Als Johannes Honterus 1533 dem Ruf seiner Vaterstadt folgte und heimkehrte, hielt er wohl schon seinen ältesten Sohn, das einzige Kind aus seiner ersten Ehe, auf dem Arm. Der Knabe trug den Namen Calixtus. Das war keine zufällige Namensgebung, sondern ist als Ausdruck des gemeinsamen reformatorischen Willens der Kronstädter Stadtführung und von Johannes Honterus aufzufassen. Denn bereits 1530 hatten sich der spätere Stadtrichter Johann Fuchs und der nach Krakau ausgewichene Honterus in Krakau getroffen. Sie besprachen damals die Konsequenzen, die sich aus dem Ausscheiden Kronstadts aus dem Lager des katholischen Kaisers ergaben. Reformation als Konsequenz des Seitenwechsels und „Hospitation“ von Honterus in Sachen Reformation in den süddeutschen Städten müssen Gesprächsinhalt in Krakau gewesen sein und lassen sich in Konturen während seiner anschließenden Aufenthalte v.a. in Basel erkennen.
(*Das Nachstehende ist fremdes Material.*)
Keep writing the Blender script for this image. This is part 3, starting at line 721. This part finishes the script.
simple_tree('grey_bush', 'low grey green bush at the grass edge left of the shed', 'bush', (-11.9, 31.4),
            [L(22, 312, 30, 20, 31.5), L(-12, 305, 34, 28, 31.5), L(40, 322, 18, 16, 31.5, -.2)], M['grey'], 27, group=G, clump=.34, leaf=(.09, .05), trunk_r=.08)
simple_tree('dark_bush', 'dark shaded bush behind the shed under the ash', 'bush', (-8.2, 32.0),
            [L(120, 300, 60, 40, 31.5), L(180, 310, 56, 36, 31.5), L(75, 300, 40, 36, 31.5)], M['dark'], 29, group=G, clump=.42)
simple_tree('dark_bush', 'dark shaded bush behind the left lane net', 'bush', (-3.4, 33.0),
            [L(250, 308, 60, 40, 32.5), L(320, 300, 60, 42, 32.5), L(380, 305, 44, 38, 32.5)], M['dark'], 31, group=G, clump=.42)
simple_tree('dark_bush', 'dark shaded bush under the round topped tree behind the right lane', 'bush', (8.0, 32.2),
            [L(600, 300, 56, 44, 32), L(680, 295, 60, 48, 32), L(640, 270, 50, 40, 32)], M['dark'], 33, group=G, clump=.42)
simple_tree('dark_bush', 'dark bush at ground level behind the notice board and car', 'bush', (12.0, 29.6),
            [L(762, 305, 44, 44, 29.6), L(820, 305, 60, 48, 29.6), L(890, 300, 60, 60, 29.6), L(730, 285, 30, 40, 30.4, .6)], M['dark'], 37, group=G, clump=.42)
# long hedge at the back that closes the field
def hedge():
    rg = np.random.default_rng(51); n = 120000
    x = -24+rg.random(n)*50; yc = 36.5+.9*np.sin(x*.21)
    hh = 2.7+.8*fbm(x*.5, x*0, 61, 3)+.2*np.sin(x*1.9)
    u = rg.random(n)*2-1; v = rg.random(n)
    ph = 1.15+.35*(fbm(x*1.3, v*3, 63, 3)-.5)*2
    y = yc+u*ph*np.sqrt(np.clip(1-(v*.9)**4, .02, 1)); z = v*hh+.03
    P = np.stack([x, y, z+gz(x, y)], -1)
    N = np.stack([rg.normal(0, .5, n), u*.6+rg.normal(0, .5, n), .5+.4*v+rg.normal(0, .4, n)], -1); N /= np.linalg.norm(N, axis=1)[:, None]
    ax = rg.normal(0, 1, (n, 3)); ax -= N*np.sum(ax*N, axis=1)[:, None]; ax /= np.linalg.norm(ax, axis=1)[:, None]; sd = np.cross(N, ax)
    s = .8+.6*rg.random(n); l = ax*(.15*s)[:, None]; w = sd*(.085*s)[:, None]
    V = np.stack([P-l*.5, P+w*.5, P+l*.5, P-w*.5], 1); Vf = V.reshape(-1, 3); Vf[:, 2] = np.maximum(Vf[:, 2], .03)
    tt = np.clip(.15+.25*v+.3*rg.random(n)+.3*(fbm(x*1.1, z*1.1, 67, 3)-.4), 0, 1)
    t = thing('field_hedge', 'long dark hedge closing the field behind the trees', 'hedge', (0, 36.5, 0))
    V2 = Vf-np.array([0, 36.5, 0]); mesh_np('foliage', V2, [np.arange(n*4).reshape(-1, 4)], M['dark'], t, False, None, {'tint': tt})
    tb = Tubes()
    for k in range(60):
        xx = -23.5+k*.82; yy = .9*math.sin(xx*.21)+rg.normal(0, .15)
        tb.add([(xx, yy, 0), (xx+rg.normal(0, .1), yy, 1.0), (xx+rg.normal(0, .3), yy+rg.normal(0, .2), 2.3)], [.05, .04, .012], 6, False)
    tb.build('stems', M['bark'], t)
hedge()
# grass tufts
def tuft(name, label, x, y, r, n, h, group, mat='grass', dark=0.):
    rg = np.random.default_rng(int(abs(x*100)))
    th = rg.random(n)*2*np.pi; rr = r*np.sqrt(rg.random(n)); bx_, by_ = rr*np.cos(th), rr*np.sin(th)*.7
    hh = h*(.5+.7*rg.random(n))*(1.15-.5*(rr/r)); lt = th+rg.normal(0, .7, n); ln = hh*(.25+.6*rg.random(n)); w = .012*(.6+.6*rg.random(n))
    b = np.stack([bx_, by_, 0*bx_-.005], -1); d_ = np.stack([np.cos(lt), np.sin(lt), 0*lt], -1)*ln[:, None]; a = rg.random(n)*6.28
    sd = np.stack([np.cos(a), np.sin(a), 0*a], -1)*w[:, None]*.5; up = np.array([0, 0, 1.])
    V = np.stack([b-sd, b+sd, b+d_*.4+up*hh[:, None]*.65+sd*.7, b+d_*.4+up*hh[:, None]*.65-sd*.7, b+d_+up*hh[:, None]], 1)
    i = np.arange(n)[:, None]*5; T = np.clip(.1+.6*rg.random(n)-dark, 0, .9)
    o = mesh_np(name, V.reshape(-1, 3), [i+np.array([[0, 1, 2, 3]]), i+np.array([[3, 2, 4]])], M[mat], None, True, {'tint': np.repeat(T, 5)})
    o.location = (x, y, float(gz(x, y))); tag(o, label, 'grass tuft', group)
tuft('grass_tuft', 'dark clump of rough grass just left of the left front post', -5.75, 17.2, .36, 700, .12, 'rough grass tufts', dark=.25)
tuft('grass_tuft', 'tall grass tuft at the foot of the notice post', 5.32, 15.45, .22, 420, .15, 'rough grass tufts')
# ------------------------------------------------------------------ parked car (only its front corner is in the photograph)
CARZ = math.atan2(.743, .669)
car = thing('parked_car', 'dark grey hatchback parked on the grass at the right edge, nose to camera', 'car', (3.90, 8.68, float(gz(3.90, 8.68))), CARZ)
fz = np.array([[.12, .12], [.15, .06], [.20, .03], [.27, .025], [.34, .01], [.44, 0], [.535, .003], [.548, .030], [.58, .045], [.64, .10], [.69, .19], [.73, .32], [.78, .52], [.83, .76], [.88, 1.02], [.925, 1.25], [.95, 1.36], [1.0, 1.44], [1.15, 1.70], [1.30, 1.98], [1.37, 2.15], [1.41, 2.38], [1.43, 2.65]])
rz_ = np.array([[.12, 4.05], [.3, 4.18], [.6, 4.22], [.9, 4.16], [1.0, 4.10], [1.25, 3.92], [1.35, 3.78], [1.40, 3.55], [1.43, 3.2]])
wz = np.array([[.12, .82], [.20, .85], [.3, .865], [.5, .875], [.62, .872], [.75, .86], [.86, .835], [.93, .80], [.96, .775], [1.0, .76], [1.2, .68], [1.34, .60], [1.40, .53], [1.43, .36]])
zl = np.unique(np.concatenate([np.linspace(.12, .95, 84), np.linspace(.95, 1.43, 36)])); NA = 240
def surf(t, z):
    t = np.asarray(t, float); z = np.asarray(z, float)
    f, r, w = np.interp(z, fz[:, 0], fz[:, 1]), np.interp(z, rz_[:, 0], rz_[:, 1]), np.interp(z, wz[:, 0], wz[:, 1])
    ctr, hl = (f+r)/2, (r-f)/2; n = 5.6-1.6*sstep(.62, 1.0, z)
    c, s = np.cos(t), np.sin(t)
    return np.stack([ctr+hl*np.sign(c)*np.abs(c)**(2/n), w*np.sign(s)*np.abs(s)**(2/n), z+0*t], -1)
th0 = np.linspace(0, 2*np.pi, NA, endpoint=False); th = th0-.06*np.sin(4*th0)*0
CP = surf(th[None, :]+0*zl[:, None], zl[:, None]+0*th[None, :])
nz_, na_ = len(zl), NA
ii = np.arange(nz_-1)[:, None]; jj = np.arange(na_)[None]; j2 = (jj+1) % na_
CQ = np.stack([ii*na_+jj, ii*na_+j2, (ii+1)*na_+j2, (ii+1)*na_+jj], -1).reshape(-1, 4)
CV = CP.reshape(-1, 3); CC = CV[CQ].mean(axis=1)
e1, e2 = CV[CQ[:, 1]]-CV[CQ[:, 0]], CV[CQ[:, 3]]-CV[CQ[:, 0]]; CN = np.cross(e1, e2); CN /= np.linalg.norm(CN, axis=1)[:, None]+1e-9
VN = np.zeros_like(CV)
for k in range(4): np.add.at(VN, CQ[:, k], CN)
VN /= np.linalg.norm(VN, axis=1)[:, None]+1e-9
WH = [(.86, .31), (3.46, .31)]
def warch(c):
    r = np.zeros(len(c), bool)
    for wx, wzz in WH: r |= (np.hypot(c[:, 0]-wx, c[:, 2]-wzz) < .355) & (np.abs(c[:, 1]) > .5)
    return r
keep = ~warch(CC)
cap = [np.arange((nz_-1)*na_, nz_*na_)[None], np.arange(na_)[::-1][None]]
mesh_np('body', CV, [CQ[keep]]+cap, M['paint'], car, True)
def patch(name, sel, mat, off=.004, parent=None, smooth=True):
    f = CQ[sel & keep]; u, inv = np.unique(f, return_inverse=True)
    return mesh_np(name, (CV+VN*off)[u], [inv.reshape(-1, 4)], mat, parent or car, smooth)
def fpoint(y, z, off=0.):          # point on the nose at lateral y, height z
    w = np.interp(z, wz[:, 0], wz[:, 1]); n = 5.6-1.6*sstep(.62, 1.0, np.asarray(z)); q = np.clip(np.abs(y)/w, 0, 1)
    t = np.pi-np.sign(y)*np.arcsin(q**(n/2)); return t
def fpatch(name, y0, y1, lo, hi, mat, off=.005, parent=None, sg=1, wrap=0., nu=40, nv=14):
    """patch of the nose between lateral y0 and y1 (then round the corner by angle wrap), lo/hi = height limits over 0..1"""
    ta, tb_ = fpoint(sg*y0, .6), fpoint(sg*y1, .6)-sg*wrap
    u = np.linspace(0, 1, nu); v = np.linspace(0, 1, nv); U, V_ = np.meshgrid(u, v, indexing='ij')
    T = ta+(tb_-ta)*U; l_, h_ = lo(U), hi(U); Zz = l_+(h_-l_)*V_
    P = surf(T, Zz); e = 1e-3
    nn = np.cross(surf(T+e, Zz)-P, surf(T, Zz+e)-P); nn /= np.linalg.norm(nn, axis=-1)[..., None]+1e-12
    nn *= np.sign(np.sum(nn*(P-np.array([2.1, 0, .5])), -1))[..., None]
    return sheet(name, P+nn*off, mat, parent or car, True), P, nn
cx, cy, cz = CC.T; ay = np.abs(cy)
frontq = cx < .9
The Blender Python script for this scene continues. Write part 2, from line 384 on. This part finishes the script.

Angesichts der Tatsache, dass wir heute den sogenannten „Neuen Kelch“ von 1703 nach 100jähriger Abwesenheit geweiht und wieder verwendet haben, sich dies im Jahr des 500jährigen Gedenkens an die Reformation in Deutschland und 475 Jahre seit dem Beginn der Reformation in Kronstadt ereignet, möchte ich mit einem herzlichen Dank an alle, die diese Rückkehr möglich gemacht haben, schließen und den Wunsch beifügen, dass uns stets bewusst bleiben möge, dass die Teilhabe am Kelch in Kronstadt eine Errungenschaft ist, die auf Honterus zurück geht, schlussendlich, welch hohes Gut die Gleichheit unter uns ist und welch hohen Stellenwert ihr im und durch das Abendmahl in der Nachfolge Christi zukommt.